## STORED DATA
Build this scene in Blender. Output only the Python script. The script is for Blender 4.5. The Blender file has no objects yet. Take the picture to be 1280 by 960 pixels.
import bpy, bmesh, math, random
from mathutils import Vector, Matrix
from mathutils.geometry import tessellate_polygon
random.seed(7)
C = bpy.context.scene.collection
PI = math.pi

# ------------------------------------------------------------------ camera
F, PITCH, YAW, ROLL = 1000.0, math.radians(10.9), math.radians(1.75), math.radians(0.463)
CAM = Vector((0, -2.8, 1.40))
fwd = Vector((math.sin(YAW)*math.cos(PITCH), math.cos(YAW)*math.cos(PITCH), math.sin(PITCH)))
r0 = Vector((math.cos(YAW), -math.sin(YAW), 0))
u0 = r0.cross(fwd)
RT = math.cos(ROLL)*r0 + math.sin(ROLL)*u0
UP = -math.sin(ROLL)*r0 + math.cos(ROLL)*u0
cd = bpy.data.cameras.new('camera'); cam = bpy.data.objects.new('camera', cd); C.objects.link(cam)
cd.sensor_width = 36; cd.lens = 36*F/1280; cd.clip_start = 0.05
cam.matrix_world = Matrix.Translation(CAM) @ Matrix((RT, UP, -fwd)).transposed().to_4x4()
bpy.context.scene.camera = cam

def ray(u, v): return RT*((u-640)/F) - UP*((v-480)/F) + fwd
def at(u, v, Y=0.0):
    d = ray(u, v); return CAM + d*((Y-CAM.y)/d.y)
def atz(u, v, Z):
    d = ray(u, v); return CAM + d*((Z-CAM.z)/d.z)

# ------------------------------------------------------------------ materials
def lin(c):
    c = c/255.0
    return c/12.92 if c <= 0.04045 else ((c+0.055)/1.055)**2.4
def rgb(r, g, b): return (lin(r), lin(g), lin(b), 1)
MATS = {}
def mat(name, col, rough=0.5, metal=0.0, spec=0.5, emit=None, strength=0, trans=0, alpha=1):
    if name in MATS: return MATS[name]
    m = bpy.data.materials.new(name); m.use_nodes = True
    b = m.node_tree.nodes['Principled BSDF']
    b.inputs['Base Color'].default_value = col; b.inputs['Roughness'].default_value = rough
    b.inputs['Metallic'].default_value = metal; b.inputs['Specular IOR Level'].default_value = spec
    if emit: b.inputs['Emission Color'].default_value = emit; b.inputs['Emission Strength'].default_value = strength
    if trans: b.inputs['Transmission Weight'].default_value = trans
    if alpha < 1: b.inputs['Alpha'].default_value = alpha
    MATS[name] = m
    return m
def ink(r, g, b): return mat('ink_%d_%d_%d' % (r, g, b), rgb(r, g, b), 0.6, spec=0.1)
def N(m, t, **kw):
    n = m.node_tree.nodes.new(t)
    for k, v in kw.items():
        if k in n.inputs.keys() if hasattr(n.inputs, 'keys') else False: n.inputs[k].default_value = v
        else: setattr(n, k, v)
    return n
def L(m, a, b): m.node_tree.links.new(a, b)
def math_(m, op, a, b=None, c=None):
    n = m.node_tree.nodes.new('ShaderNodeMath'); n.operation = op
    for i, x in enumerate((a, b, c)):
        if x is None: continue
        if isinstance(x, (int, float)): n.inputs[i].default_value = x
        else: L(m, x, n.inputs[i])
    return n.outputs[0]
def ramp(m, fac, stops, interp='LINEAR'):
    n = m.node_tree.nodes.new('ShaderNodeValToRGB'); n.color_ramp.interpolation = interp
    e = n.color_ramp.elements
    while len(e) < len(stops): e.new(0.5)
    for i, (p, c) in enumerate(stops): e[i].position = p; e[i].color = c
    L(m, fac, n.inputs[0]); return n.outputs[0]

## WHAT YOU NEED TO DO
Collect each line above holding the string "scene".

## RESULT OF THE TASK
Build this scene in Blender. Output only the Python script. The script is for Blender 4.5. The Blender file has no objects yet. Take the picture to be 1280 by 960 pixels.
C = bpy.context.scene.collection
bpy.context.scene.camera = cam